The upside of dirty laundry

When I returned to the community laundry room, I discovered I had 80 minutes left on my dryer.

Something was not right. It had already been running 40 minutes, and I know I only inserted enough quarters to send the dryer spinning for an hour, not two.

What kind of soaking wet clothes would require two hours of tumble?

A kindly older gentleman was tending to clothing in several washers.

“Hey, I’m never going to use all this time left on the dryer,” I said to him. “Somebody must have fed some quarters into it by mistake. You can throw your clothes into it if you want.”

Thus began a conversation I might never have otherwise with a 70-year-old man washing his clothes.

He was no laundry expert, he admitted. In fact, this was only the third time he’d done laundry after having someone else take care of it for 40 years.

“It’s a lot of work, those household chores,” he said. “I can see why women complain about it.”

Turns out, he was recently divorced.

“Oh, I never know if I should say, ‘I’m sorry’ or ‘congratulations,'” I said, my face making a polite grimace.

“Oh, it’s OK,” he said. “I’m getting by. We got married when she was 23 and I was 30. I told he then our age difference might be a factor someday, but she dismissed me. I guess she changed her mind.”

“So you got divorced after being married 40 years?” I asked, incredulous.

“Yup,” he said without a hint of sorrow or bitterness. “She sat me down in November and said, ‘I’m not happy. I want a divorce.’ We sold everything off, and that was that.”

Something was not right.

What kind of woman married 40 years asks for a divorce?

“She was never really happy,” he said. “I mean I tried to help her. We talked about it. But sometimes she would just burst out crying for no reason.”
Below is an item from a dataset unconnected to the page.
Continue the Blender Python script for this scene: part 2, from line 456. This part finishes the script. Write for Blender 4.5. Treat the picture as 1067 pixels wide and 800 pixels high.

I didn’t know this man 15 minutes earlier. Maybe he was a perfectly fine husband, and his wife was just sad. It sure didn’t seem like he was airing dirty laundry. He was simply telling it like it is.

“Did she have a boyfriend?” I asked (yes, I asked).

“Oh, probably,” he shrugged. “I don’t really know. We still get along, though. In fact, I talked to her for 45 minutes today. No use being angry or bitter.”

Nope. No good in that.

“Unbelievable,” I said, shaking my head. “Forty years.”

We talked a bit more. I gathered up my warm, dry clothes, ready to depart. The washers he was using finished their job.

“Oh! Don’t forget the dryer — throw your clothes in that one,” I said. “Use up that time someone else paid for.”

“Yup, I will,” he said. “Somebody else’s loss is my gain.”

One response to “The upside of dirty laundry

  1. Wow. This makes me want to weep. And yet it’s not really sad. I would venture to guess his ex-wife is no happier now than she was before – only now she’s lonely too.